Beshear’s plan to raise teacher pay is a good start, but not enough to tackle Kentucky’s teacher shortage

Last week, Democratic gubernatorial candidate Andy Beshear made headlines by proposing a $2,000 pay raise for Kentucky teachers. It’s not yet clear how he plans to pay for it, and of course, there’s no guarantee he’ll win the election, either. But regardless, after all the fiery rhetoric and absurd commentary surrounding Kentucky education these past couple of years, I’m happy to listen to anyone who wants to hand me more money.

“The reality is we’re faced with a critical shortage of teachers,” Beshear told the Herald-Leader last week. “And that impacts our kids and the next generation and the next workforce.”

As I’ve pointed out before, any conversation about solving the teacher shortage has to start with the money. I’m glad that the guy who’s likely going to be Kentucky’s next governor gets that, and I like that he’s actually working on a proposal to make it happen instead of dancing around the issue. And it’s an achieveable goal, too — especially if a potential Beshear administration can work with the members of our General Assembly to find new means of revenue for the state.

It’s also something that we owe to our teachers, who have continually been asked to do more with less in these tumultuous past few years. Remember Hope Brown, the Kentucky teacher who appeared on the cover of Time magazine? No teacher should be forced to work multiple jobs. That’s why I’m down with Andy’s plan.

But on the other hand, we also have to acknowledge that this proposal has another goal — to help solve Kentucky’s teacher shortage crisis —and to that end, I’m not convinced that Beshear’s plan goes far enough. 

Beshear’s proposed starting salary of $40k isn’t terrible, especially in a state like Kentucky where the cost of living is low. But when you consider the types of teaching positions that have the hardest time finding applicants, like STEM, realize that those same candidates could be making twice as much in their given industry. Until teachers’ salaries somehow end up in the same ballpark as engineers and accountants, there’s not a lot of financial motivation to go into teaching. An extra two grand a year would be a nice bonus to those of us who are already in the profession, but it’s probably not enough to make a real, lasting impact to our state’s teaching force.

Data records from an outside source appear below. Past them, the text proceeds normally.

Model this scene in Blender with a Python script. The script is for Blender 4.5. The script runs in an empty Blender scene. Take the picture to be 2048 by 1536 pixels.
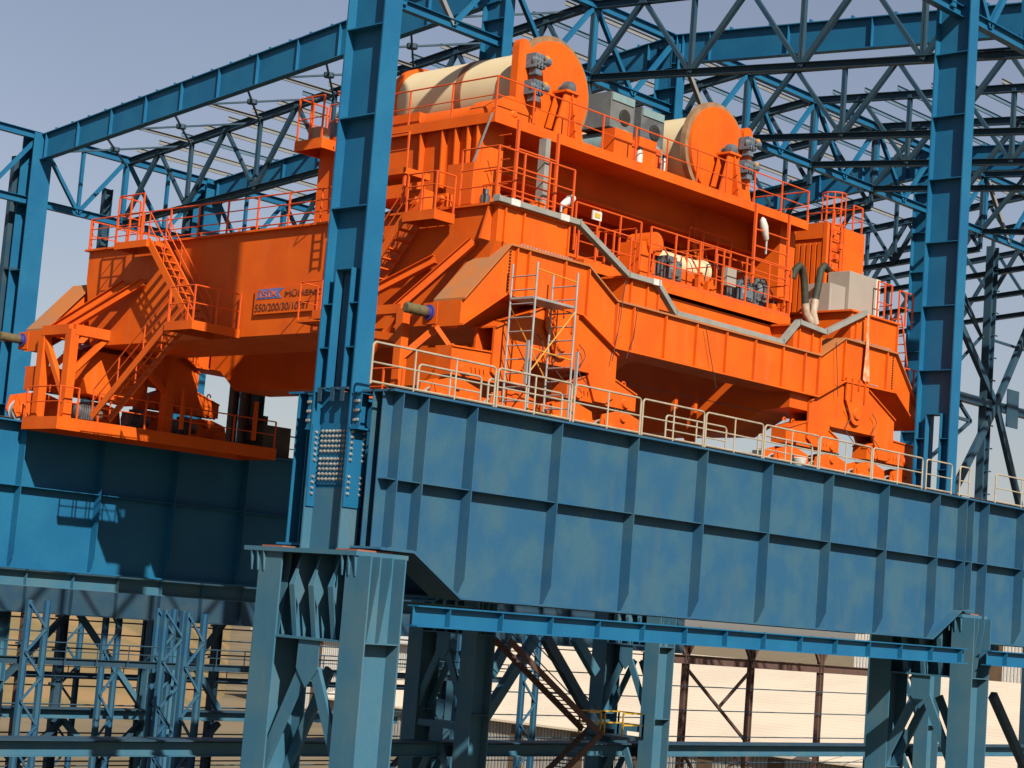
import bpy, bmesh, math, random
from mathutils import Vector, Matrix
random.seed(11)
sc = bpy.context.scene
COL = sc.collection
V = Vector
# ------------------------------------------------------------------ camera
F_PX = 3905.6
CAM = V((0, 0, 18.0))
yaw, pit, rol = [math.radians(a) for a in (42.95, 6.739, 4.445)]
fw = V((math.cos(yaw)*math.cos(pit), math.sin(yaw)*math.cos(pit), math.sin(pit)))
rt0 = V((math.sin(yaw), -math.cos(yaw), 0)); up0 = rt0.cross(fw)
rt = rt0*math.cos(rol) + up0*math.sin(rol); up = -rt0*math.sin(rol) + up0*math.cos(rol)
cam = bpy.data.cameras.new('camera'); camo = bpy.data.objects.new('camera', cam); COL.objects.link(camo)
cam.sensor_fit = 'HORIZONTAL'; cam.sensor_width = 36; cam.lens = 36*F_PX/2048
cam.clip_start = 1; cam.clip_end = 6000
m4 = Matrix.Identity(4)
for i, v in enumerate((rt, up, -fw)):
    for j in range(3): m4[j][i] = v[j]
m4.translation = CAM
camo.matrix_world = m4
sc.camera = camo
def P(px, py, ax, val):
    """point of the place on the plane ax = val that a survey line through photo pixel (px, py) meets"""
    d = rt*((px-1024)/F_PX) - up*((py-768)/F_PX) + fw
    k = 'xyz'.index(ax); t = (val-CAM[k])/d[k]
    return CAM + d*t
# ------------------------------------------------------------------ world, sun, exposure
SUN_DIR = V((-1.0, -2.15, 1.75)).normalized()
el = math.asin(SUN_DIR.z); az = math.atan2(SUN_DIR.x, SUN_DIR.y)
w = bpy.data.worlds.new('World'); sc.world = w; w.use_nodes = True
nt = w.node_tree; bg = nt.nodes['Background']
sky = nt.nodes.new('ShaderNodeTexSky'); sky.sky_type = 'NISHITA'; sky.sun_disc = False
sky.sun_elevation = el; sky.sun_rotation = az
sky.air_density = 1.3; sky.dust_density = 1.5; sky.ozone_density = 1.5; sky.altitude = 300
hs = nt.nodes.new('ShaderNodeHueSaturation'); hs.inputs['Saturation'].default_value = 0.72
mx = nt.nodes.new('ShaderNodeMix'); mx.data_type = 'RGBA'; mx.blend_type = 'MULTIPLY'; mx.inputs[0].default_value = 1; mx.inputs[7].default_value = (.97, .93, 1.02, 1)
nt.links.new(hs.outputs[0], mx.inputs[6])
nt.links.new(sky.outputs[0], hs.inputs['Color']); tcw = nt.nodes.new('ShaderNodeTexCoord'); nz = nt.nodes.new('ShaderNodeTexNoise'); nz.inputs['Scale'].default_value = 2.6; nz.inputs['Detail'].default_value = 5
nt.links.new(tcw.outputs['Generated'], nz.inputs[0]); mr = nt.nodes.new('ShaderNodeMapRange'); mr.inputs[1].default_value = .3; mr.inputs[2].default_value = .7; mr.inputs[3].default_value = .95; mr.inputs[4].default_value = 1.06
nt.links.new(nz.outputs[0], mr.inputs[0]); vm = nt.nodes.new('ShaderNodeVectorMath'); vm.operation = 'SCALE'; nt.links.new(mx.outputs[2], vm.inputs[0]); nt.links.new(mr.outputs[0], vm.inputs['Scale'])
nt.links.new(vm.outputs[0], bg.inputs[0]); bg.inputs[1].default_value = 0.050
sl = bpy.data.lights.new('sun', 'SUN'); slo = bpy.data.objects.new('sun', sl); COL.objects.link(slo)
sl.energy = 5.0; sl.angle = math.radians(0.5); sl.color = (1.0, 0.93, 0.82)
slo.rotation_euler = SUN_DIR.to_track_quat('Z', 'Y').to_euler()
sc.view_settings.view_transform = 'Standard'; sc.view_settings.look = 'None'
sc.view_settings.exposure = 0.8; sc.view_settings.gamma = 1
# ------------------------------------------------------------------ materials
MT = {}
def mat(name, c, c2=None, c3=None, scale=.45, streak=.0, rough=.5, spec=.4, bump=.0, metal=0.0, fine=.06, lo=.42, hi=.62, kc=.58):
    m = bpy.data.materials.new(name); m.use_nodes = True; n = m.node_tree.nodes; l = m.node_tree.links
    b = n['Principled BSDF']; b.inputs['Roughness'].default_value = rough
    b.inputs['Specular IOR Level'].default_value = spec; b.inputs['Metallic'].default_value = metal
    tc = n.new('ShaderNodeTexCoord')
    def noise(sca, det, mp=None):
        t = n.new('ShaderNodeTexNoise'); t.inputs['Scale'].default_value = sca; t.inputs['Detail'].default_value = det
        if mp:
            k = n.new('ShaderNodeMapping'); k.inputs['Scale'].default_value = mp
            l.new(tc.outputs['Object'], k.inputs[0]); l.new(k.outputs[0], t.inputs[0])
        else: l.new(tc.outputs['Object'], t.inputs[0])
        return t
    def mix(fac, a, bcol, amt=1.0):
        x = n.new('ShaderNodeMix'); x.data_type = 'RGBA'
        if isinstance(a, tuple): x.inputs[6].default_value = (*a, 1)
        else: l.new(a, x.inputs[6])
        x.inputs[7].default_value = (*bcol, 1)
        l.new(fac, x.inputs[0]); return x.outputs[2]
    def ramp(src, p0, p1, top=1.0):
        r = n.new('ShaderNodeMapRange'); r.inputs[1].default_value = p0; r.inputs[2].default_value = p1
        r.inputs[4].default_value = top; l.new(src, r.inputs[0]); return r.outputs[0]
    if kc != 1:
        c = tuple(v*kc for v in c); c2 = tuple(v*kc for v in c2) if c2 else None; c3 = tuple(v*kc for v in c3) if c3 else None
    col = c
    if c2: col = mix(ramp(noise(scale, 5).outputs[0], lo, hi), col, c2)
    if c3: col = mix(ramp(noise(3.0, 4, (1, 1, .12)).outputs[0], .55, .78, .4), col, c3)
    fn = noise(14, 3)
    dk = tuple(v*(1-3*fine) for v in c)
    col = mix(ramp(fn.outputs[0], .5, .75, .5 if fine else 0), col, dk)
    l.new(col, b.inputs['Base Color'])
    r2 = n.new('ShaderNodeMapRange'); r2.inputs[3].default_value = max(0, rough-.12); r2.inputs[4].default_value = min(1, rough+.15)
    l.new(noise(2.2, 4).outputs[0], r2.inputs[0]); l.new(r2.outputs[0], b.inputs['Roughness'])
    if bump:
        bp = n.new('ShaderNodeBump'); bp.inputs['Strength'].default_value = bump; bp.inputs['Distance'].default_value = .05
        l.new(noise(.9, 3).outputs[0], bp.inputs['Height']); l.new(bp.outputs[0], b.inputs['Normal'])
    MT[name] = m; return m
BLUE = mat('blue_paint', (.0062, .079, .168), (.0085, .094, .182), None, .5, rough=.5, spec=.25, bump=.05, kc=1)
BLUD = mat('weathered_blue_paint', (.015, .068, .130), (.028, .081, .121), (.050, .076, .09), .8, rough=.65, spec=.2, bump=.07, kc=1)
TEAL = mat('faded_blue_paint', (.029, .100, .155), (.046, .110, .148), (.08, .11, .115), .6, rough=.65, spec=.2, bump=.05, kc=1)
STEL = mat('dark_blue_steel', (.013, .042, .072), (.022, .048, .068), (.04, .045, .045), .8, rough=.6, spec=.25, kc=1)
ORAN = mat('orange_paint', (.50, .079, .003), (.44, .064, .004), (.42, .11, .028), .7, rough=.6, spec=.2, bump=.05, fine=.03, kc=1)
ORAD = mat('dusty_orange_paint', (.32, .11, .034), (.25, .115, .055), None, .9, rough=.85, spec=.1, kc=1)
ORRL = mat('orange_rail_paint', (.50, .070, .008), (.44, .060, .012), None, 2.0, rough=.5, spec=.25, kc=1)
CREM = mat('cream_paint', (.66, .54, .33), (.62, .50, .30), None, .6, rough=.5, fine=.01, kc=.72)
BRWN = mat('brown_primer', (.34, .13, .06), (.28, .11, .05), None, 1.5, rough=.7)
DRIM = mat('dusty_brown_rim', (.28, .16, .08), (.36, .22, .11), None, 2.5, rough=.8)
GALV = mat('galvanised_steel', (.50, .50, .48), (.42, .42, .40), None, 3.0, rough=.45, metal=.3)
RAIL = mat('pale_rail_paint', (.50, .43, .31), (.42, .34, .24), (.20, .10, .05), 2.5, rough=.6)
TRAY = mat('grey_cable_tray', (.34, .34, .30), (.28, .28, .25), None, 2.0, rough=.55)
BOLT = mat('bright_zinc', (.60, .58, .53), (.4, .38, .34), None, 9, rough=.35, metal=.4)
WHIT = mat('white_paint', (.78, .76, .70), (.68, .66, .60), None, 3, rough=.5)
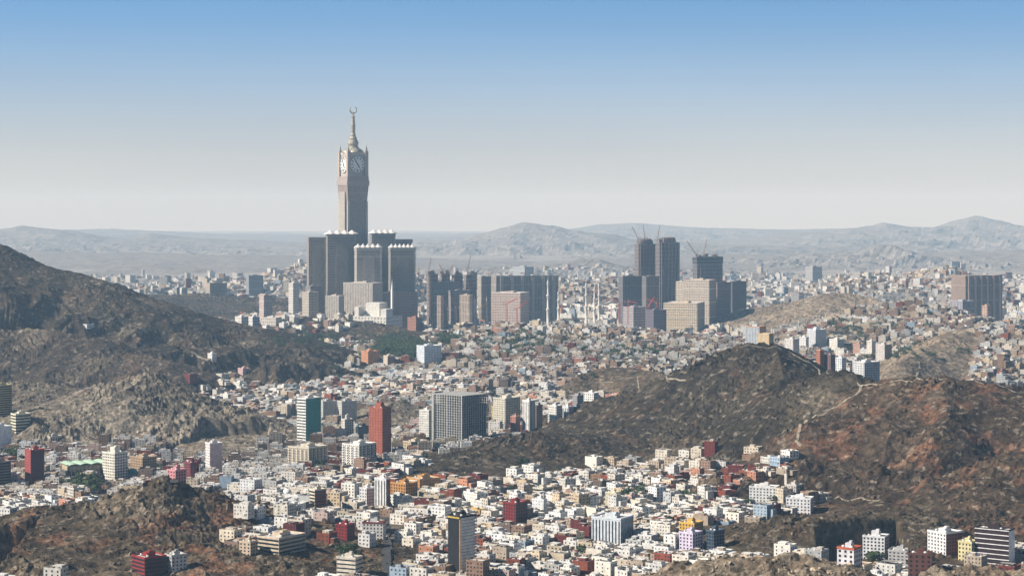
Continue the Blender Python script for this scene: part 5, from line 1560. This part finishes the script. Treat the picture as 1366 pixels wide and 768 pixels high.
FLR = np.where((PX > 950) & (PX < 1080) & (PY < 668) & (PY > 598), rng.choice([1, 2], NC), FLR)
HGT = FLR * 3.2 + rng.uniform(0, 0.9, NC)
PAL = np.array([WHT, (0.70, 0.69, 0.67), (0.62, 0.58, 0.51), CRM, BEI, (0.42, 0.34, 0.26), BRN, (0.30, 0.20, 0.15), BRK, DRD, PNK, SAL, GRY, BLU, (0.62, 0.42, 0.14), (0.15, 0.11, 0.09)])
NAMES = ['white', 'chalk white', 'pale stone', 'cream', 'beige', 'tan', 'brown', 'dark brown', 'brick red', 'dark red', 'pale pink', 'salmon', 'grey', 'blue grey', 'ochre', 'black brown']
pn = np.array([.26, .19, .11, .08, .07, .07, .05, .045, .06, .07, .012, .006, .035, .008, .003, .02]); pn /= pn.sum()
ps = np.array([.04, .06, .10, .04, .08, .13, .15, .14, .035, .01, .012, .01, .10, .02, .0, .06]); ps /= ps.sum()
pr_ = np.array([.28, .22, .14, .10, .05, .03, .02, .02, .02, .01, .04, .01, .03, .03, .0, .0]); pr_ /= pr_.sum()
pd = np.array([.12, .10, .08, .06, .05, .04, .06, .08, .12, .22, .01, .01, .02, .01, .01, .02]); pd /= pd.sum()
CI = rng.choice(16, NC, p=pn)
CI = np.where((HN == 'settled_hill') | (mid & (rng.random(NC) < 0.7)), rng.choice(16, NC, p=ps), CI)
CI = np.where(region_r | far_band, rng.choice(16, NC, p=pr_), CI)
CI = np.where((PX > 930) & (PX < 1085) & (PY < 668) & (PY > 596), rng.choice(16, NC, p=pd), CI)
ROOFT = rng.choice(4, NC, p=[.46, .26, .18, .10])
ROOFC = np.array([(0.80, 0.79, 0.76), (0.62, 0.59, 0.54), (0.38, 0.34, 0.29), (0.22, 0.20, 0.18)])
jit = rng.normal(1, 0.10, (NC, 1)) * (1 + rng.uniform(-0.04, 0.05, (NC, 1)) * np.array([[1.0, 0.1, -1.0]]))
WC = np.clip(PAL[CI] * jit, 0.01, 0.82)
RC = np.clip(ROOFC[ROOFT] * rng.normal(1, 0.05, (NC, 1)), 0.05, 0.8)
older = ((HN == 'settled_hill') | (mid & (rng.random(NC) < 0.5)))[:, None]      # older brick and bare concrete quarters
WC = np.where(older, WC * 0.78, WC); RC = np.where(older, RC * 0.72, RC)
Z0 = GZ - 2.5
SEEN_N = rng.random(NC)

# ---- how much of each candidate shows (terrain envelope plus an occupancy picture, near to far)
things = []
for i in range(NC):
    hw = (W_[i] * abs(math.cos(A_[i])) + D_[i] * abs(math.sin(A_[i]))) / 2
    things.append((Y_[i], 0, i, X_[i], hw, GZ[i], GZ[i] + HGT[i] + 1.5))
for k, (x, y, z, w, d, h) in enumerate(OCC):
    things.append((y, 1, k, x, (w + d) * 0.35, z, z + h))
things.sort()
occ = np.zeros((768, 1366), bool)
VIS = np.zeros(NC)
envs = env_row(X_, Y_)
for (y, kind, i, x, hw, z0, z1) in things:
    s = F / y
    a = int(CX + (x - hw) * s); b = int(CX + (x + hw) * s) + 1
    t_ = int(HY + (CZ - z1) * s); bt = int(HY + (CZ - z0) * s) + 1
    if kind == 0:
        bt = min(bt, int(envs[i]) + 1)
    a0, b0, t0, bt0 = max(a, 0), min(b, 1366), max(t_, 0), min(bt, 768)
    if b0 <= a0 or bt0 <= t0:
        if kind == 0 and bt > t_:
            VIS[i] = 0.001          # outside the frame but not behind a hill
        continue
    blk = occ[t0:bt0, a0:b0]
    if kind == 0:
        VIS[i] = max(blk.size - blk.sum(), 0.001)
    blk[:] = True
keep_stuff = VIS > 0
order = np.argsort(-VIS)
ind = [int(i) for i in order[:300]]
indset = set(ind)

# ---- the many: one object
stuff = Boxes()
CLUT = ((0.75, 0.74, 0.72), (0.08, 0.08, 0.08), (0.5, 0.48, 0.45), (0.3, 0.22, 0.18))


def rot_off(x, y, a, u, v):
    return x + u * math.cos(a) - v * math.sin(a), y + u * math.sin(a) + v * math.cos(a)


def add_house(b, i, near):
    x, y, a, w, d, h, z0 = X_[i], Y_[i], A_[i], W_[i], D_[i], HGT[i], Z0[i]
    zt = GZ[i] + h
    wc = tuple(WC[i]); rc = tuple(RC[i])
    wf = (rnd.uniform(0.28, 0.5), rnd.uniform(0.35, 0.55), 0.95 if WC[i].mean() > 0.2 else 0.6)
    b.add(x, y, z0, zt, w, d, a, wc, rc, wf, (rnd.uniform(2.6, 4.2), 3.2))
    r1 = rnd.random()
    if y < 3300:
        ph = rnd.choice((0.7, 1.0, 1.2))
        for (u, v, ww, dd) in ((0, -d / 2 + .15, w, .3), (0, d / 2 - .15, w, .3), (-w / 2 + .15, 0, .3, d - .6), (w / 2 - .15, 0, .3, d - .6)):
            xx, yy = rot_off(x, y, a, u, v); b.add(xx, yy, zt - 0.05, zt + ph, ww, dd, a, wc)
    if r1 < 0.75:
        u, v = rnd.uniform(-.25, .25) * w, rnd.uniform(-.25, .25) * d
        xx, yy = rot_off(x, y, a, u, v)
        b.add(xx, yy, zt, zt + rnd.uniform(2.2, 3.4), w * rnd.uniform(.25, .5), d * rnd.uniform(.3, .55), a, wc if rnd.random() < 0.7 else tuple(PAL[rnd.randrange(8)]), rc, (0.3, 0.4, 0.8), (3, 3))
    if rnd.random() < 0.35:
        u = (0.5 + .12) * w; xx, yy = rot_off(x, y, a, u, rnd.uniform(-.2, .2) * d)
        b.add(xx, yy, z0, zt - 3.0 if h > 6 else zt - 0.8, w * .4, d * .6, a, wc, rc, wf, (3.2, 3.2))
    for k in range(rnd.randint(3, 7) if y < 2700 else rnd.randint(1, 3)):
        xx, yy = rot_off(x, y, a, rnd.uniform(-.42, .42) * w, rnd.uniform(-.42, .42) * d)
        s_ = rnd.uniform(0.9, 1.8)
        b.add(xx, yy, zt, zt + s_ * 1.1, s_, s_ * rnd.uniform(.8, 1.6), a, rnd.choice(CLUT))


for i in range(NC):
    if i in indset or not keep_stuff[i]:
        continue
    add_house(stuff, i, False)

# far plain
nf = 9000
fx = rng.uniform(-0.32, 0.32, nf); fyy = np.exp(rng.uniform(math.log(6500), math.log(10200), nf))
xx = fx * fyy
zf = ground_z(xx, fyy)
dn = fbm(xx, fyy, 700, 3, seed=170)
for i in range(nf):
    y = fyy[i]
    if dn[i] < -0.35 and y > 7500: continue
    w = rng.uniform(12, 34); d = rng.uniform(12, 28); h = rng.choice([6, 8, 12, 17, 25, 36], p=[.34, .29, .2, .1, .05, .02])
    c = PAL[rng.choice(16, p=pr_)]
    stuff.add(xx[i], y, zf[i] - 6, zf[i] + h, w, d, rng.uniform(0, 1.5), tuple(c * 0.85), (0.45, 0.43, 0.40), (0.4, 0.5, 0.8), (5, 4))
rr_ = [h for h in FAR if h['name'] == 'settled_ridge']
for h in rr_:
    P = h['P']
    for k in range(1500 if h['w'] > 550 else 500):
        j = rng.integers(0, len(P) - 1); t = rng.random()
        p = P[j] * (1 - t) + P[j + 1] * t
        x = p[0] + rng.normal(0, 90); y = p[1] - abs(rng.normal(0, h['w'] * 0.33))
        z = float(ground_z(x, y)[0])
        c = PAL[rng.choice(16, p=ps)]
        stuff.add(x, y, z - 8, z + rng.uniform(6, 14), rng.uniform(12, 22), rng.uniform(12, 20), rng.uniform(0, 1.5), tuple(c), (0.5, 0.48, 0.45), (0.4, 0.5, 0.8), (4, 3.5))
props(link('city_housing', stuff.mesh('city_housing', bottom=False)), 'dense flat roofed houses filling the valley and the lower slopes', kind='stuff')

# ---- the individuals
GROUPN = 'flat roofed houses of the nearer quarters'
lm_xy = np.array([(l[1], l[2]) for l in LMK]); lm_n = [l[0] for l in LMK]
used_lab = set()
WORDN = ['one', 'two', 'three', 'four', 'five']
ORD = ['', 'second ', 'third ', 'fourth ', 'fifth ', 'sixth ', 'seventh ', 'eighth ', 'ninth ', 'tenth ']
lab_rank = {}


def house_label(i, feats):
    d = np.hypot(lm_xy[:, 0] - X_[i], (lm_xy[:, 1] - Y_[i]) * 0.6)
    o = np.argsort(d)
    c = NAMES[CI[i]]
    fl = WORDN[FLR[i] - 1] + ' storey' if FLR[i] <= 5 else 'tall'
    rt = ('bright', 'light grey', 'dusty', 'dark')[ROOFT[i]] + ' roof'
    extra = ['', feats[0] if feats else '']
    for k in o[:5]:
        dx = X_[i] - lm_xy[k, 0]; dy = Y_[i] - lm_xy[k, 1]
        rel = ('in front of' if dy < 0 else 'behind') if abs(dy) * 0.7 > abs(dx) else ('beside')
        for e in ([feats] if feats else [[]]):
            base = f"{fl} {c} house, {rt}, " + (e[0] + ', ' if e else '') + f"{rel} {lm_n[k]}"
            if len(base.split()) <= 16 and base not in used_lab:
                used_lab.add(base)
                return base
    k = o[0]
    dx = X_[i] - lm_xy[k, 0]; dy = Y_[i] - lm_xy[k, 1]
    for n_ in ORD[1:]:
        base = f"{n_}{fl} {c} house, {rt}, " + ('in front of ' if dy < 0 else 'behind ') + lm_n[k]
        if base not in used_lab:
            used_lab.add(base)
            return base
    return base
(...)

Teaching is a calling, of course, and that means that those of us fortunate enough to be doing this work never began with the paycheck in mind. But with every passing day, it seems like I hear more stories like Nate Bowling’s that remind me of just how challenging it is to live out that calling every day. If we want our profession to truly thrive, it’s going to take a more systemic kind of change. We’ll need more than just a couple thousand bucks to start streamlining Kentucky’s best and brightest into classrooms of their own. 

So how do we get there, then? That’s the conversation I’m hoping to open up here, and in doing so, I’ll leave you with this line from Nate’s article above: “Teaching is a profession, and great teachers need to feel respected and empowered. If they don’t, they will leave — and they should.”

I think Kentucky is proving that right now, and hopefully, we’ll find our way soon enough.